Strengthening WTO Surveillance

Making transparency work for developing countries

Arunabha Ghosh
September 2011 | International Cooperation

Suggested citation: Arunabha Ghosh. 2011. “Strengthening WTO Surveillance: Making Transparency Work for Developing Countries,” in Making Global Trade Governance Work for Development, edited by Carolyn Deere-Birkbeck. Cambridge: Cambridge University Press.

Overview

This chapter focuses on institutionalised surveillance mechanisms that have a role in promoting compliance and evaluating the impact of members’ policies on the trade regime as a whole. The most institutionalised trade format is the Trade Policy Review Mechanism (TPRM) but this chapter also analyses recent developments of three other mechanisms i.e. targeting regional trade agreements, food safety standards, and Aid for Trade. It gives a brief history of the evolution of surveillance in the multilateral trade regime and critically examines the TPRM’s mandate and the content-and-process-related challenges that it had faced.
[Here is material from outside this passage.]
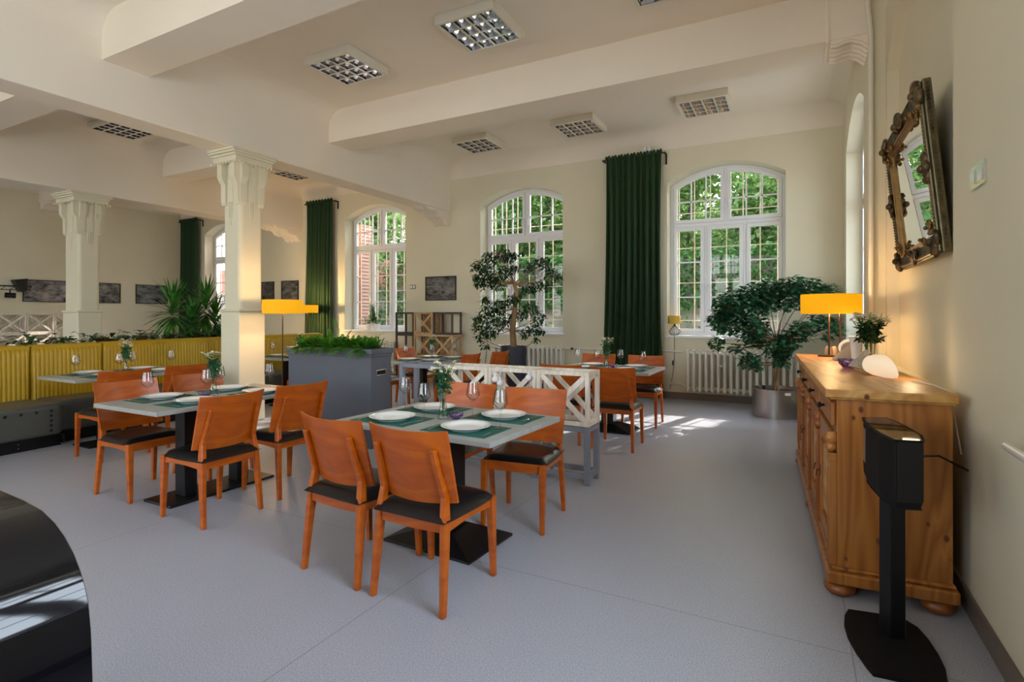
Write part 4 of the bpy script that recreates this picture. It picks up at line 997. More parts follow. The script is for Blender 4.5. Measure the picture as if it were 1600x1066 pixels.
# ------------------------------------------------------------------ wooden crates
def crate(loc, w_, d, h, m, label, x=True, rz=0, back=None, group=None, beam=0.035):
    t = thing('wooden_crate', label, 'crate', loc, rz, group)
    b = MB(); e = beam
    for sx in (0, w_-e):
        for sy in (0, d-e): b.box(sx, sx+e, sy, sy+e, 0, h)
    for sz in (0, h-e):
        for sy in (0.003, d-e-0.003): b.box(e, w_-e, sy, sy+e, sz, sz+e)
        for sx in (0.003, w_-e-0.003): b.box(sx, sx+e, e, d-e, sz, sz+e)
    obj('crate_frame', b, m, t, bevel=0.002)
    if x:
        for y in (0.012, d-0.012):
            q = MB(); q.bar((e*0.6, y, e*0.6), (w_-e*0.6, y, h-e*0.6), 0.014, 0.042, up=(0, 0, 1)); q.bar((w_-e*0.6, y+0.004, e*0.6), (e*0.6, y+0.004, h-e*0.6), 0.014, 0.042)
            obj('cross_brace', q, m, t)
    if back:
        q = MB(); q.box(e, w_-e, d-0.05, d-0.04, e, h-e); obj('back_board', q, back, t, label='flecked chipboard back')
    return t
x0 = -2.925
for k, nm in enumerate(('left end', 'middle', 'right end')):
    crate((x0+k*0.478, 4.18, 0.481), 0.474, 0.27, 0.449, 'crate_white', 'white limewashed lattice crate on the grey divider legs, %s' % nm, group='white lattice crates of the room divider')
def leg_frame(loc, w_, d, h, label, m='blue_grey'):
    t = thing('leg_frame', label, 'frame', loc)
    for sx in (0, w_-0.045):
        for sy in (0, d-0.045): b = MB(); b.box(sx, sx+0.045, sy, sy+0.045, 0, h); obj('leg', b, m, t, bevel=0.003)
    for sz in (0.05, h-0.045):
        b = MB()
        for sy in (0.003, d-0.042): b.box(0.045, w_-0.045, sy, sy+0.04, sz, sz+0.04)
        for sx in (0.003, w_-0.042): b.box(sx, sx+0.04, 0.045, d-0.045, sz, sz+0.04)
        obj('rail', b, m, t, bevel=0.003)
leg_frame((x0, 4.18, 0), 0.952, 0.27, 0.48, 'grey leg frame under the left part of the white lattice divider')
leg_frame((x0+0.956, 4.18, 0), 0.474, 0.27, 0.48, 'grey leg frame under the right end of the white lattice divider')
leg_frame((-3.46, 4.18, 0), 0.52, 0.27, 0.93, 'tall open grey frame between the planter and the white lattice')
for k, (bx, bz) in enumerate(((-2.36, 0.83), (-2.31, 0.80), (-2.03, 0.86))):
    b = MB(); b.ell((0, 0, 0), (0.028, 0.028, 0.028), 12, 8); b.tube([(0, 0, 0.026), (0, 0, 0.05)], 0.009, 8); b.tube([(0, 0, 0.05), (0, 0.02, 0.925-bz), (0, 0.05, 0.934-bz)], 0.003, 5)
    o = obj('string_light_bulb', b, 'paper', label='small white globe bulb hanging on the lattice divider, %s' % ('left of the pair', 'right of the pair', 'nearer the right end')[k], cat='light bulb'); o.location = (bx, 4.152, bz)
cols = [('crate_dark', False), ('crate_tan', True), ('crate_dark', False)]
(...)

It also outlines the minimal reforms that have been made to the TPRM thus far and explores why developing countries have not pushed for further changes. This chapter also examines WTO’s monitoring to analyse how it has responded to calls for improved transparency and whether it meets developing countries’ needs in the trade regime.

Key Highlights

  • The TPRM seems to be serving those countries that already have resources to monitor other members. For the WTO’s poorer members, TPRM reports and procedures have to provide more relevant information and improve domestic monitoring capacity as a step towards multilateral participation.
  • Despite the growing influence of developing countries in key aspects of trade negotiations, they are of the view that the TPRM offers little chance of shifting rich countries’ policies. Maintaining a status quo remains a preferred option.
  • Developing countries demand more timely information and reviews to be conducted in the context of economic development needs, and more comprehensive TPR reports. Some countries want wider dissemination of reports and follow-up documents on measures taken.
  • Trade experts from developed and developing countries recommend tougher ‘real-time surveillance’, especially of hidden details in domestic support measures.
  • The calls for greater surveillance also reflect the demand for advance warning and impact analyses and, to an extent, compliance-oriented information.
  • Aid for Trade (AFT) is aimed at developing countries that could help them expand their trade and implement and benefit from WTO agreements.
  • In February 2006 the WTO created an AFT task force with the aim of ‘operationalising’ AFT. It had recommended that ‘Monitoring and evaluation progress is essential in building confidence that increased Aid for Trade will be delivered and effectively used’.
  • Larger developing countries, as well as developed countries, also supported the idea of a more rigorous and compliance-oriented monitoring mechanism for AFT.
  • There has been little consensus on how to improve the content of PRM reports as the developing countries fear that more analytical reports would target their policies more than the rich ones.
  • Developing countries have engaged in designing new surveillance in areas of relevance to them. They demand that new mechanisms respond to their information needs and capacity constraints and also help compliance in rich countries.

Key Recommendations

  • Target WTO members’ reporting behaviour and expose laggards
  • Increase developing countries’ representation among discussants
  • Make high-level representation mandatory for review meetings
  • Increase media coverage of reviews
  • Request the Secretariat or non-State actors to publish follow-up documents to show how countries have responded to concerns raised in review meetings
For developing countries, resource constraints are the dominant information gap, since it affects their ability to invest in additional research to reduce issue uncertainties or to monitor other States to discover hidden/inaccurate information.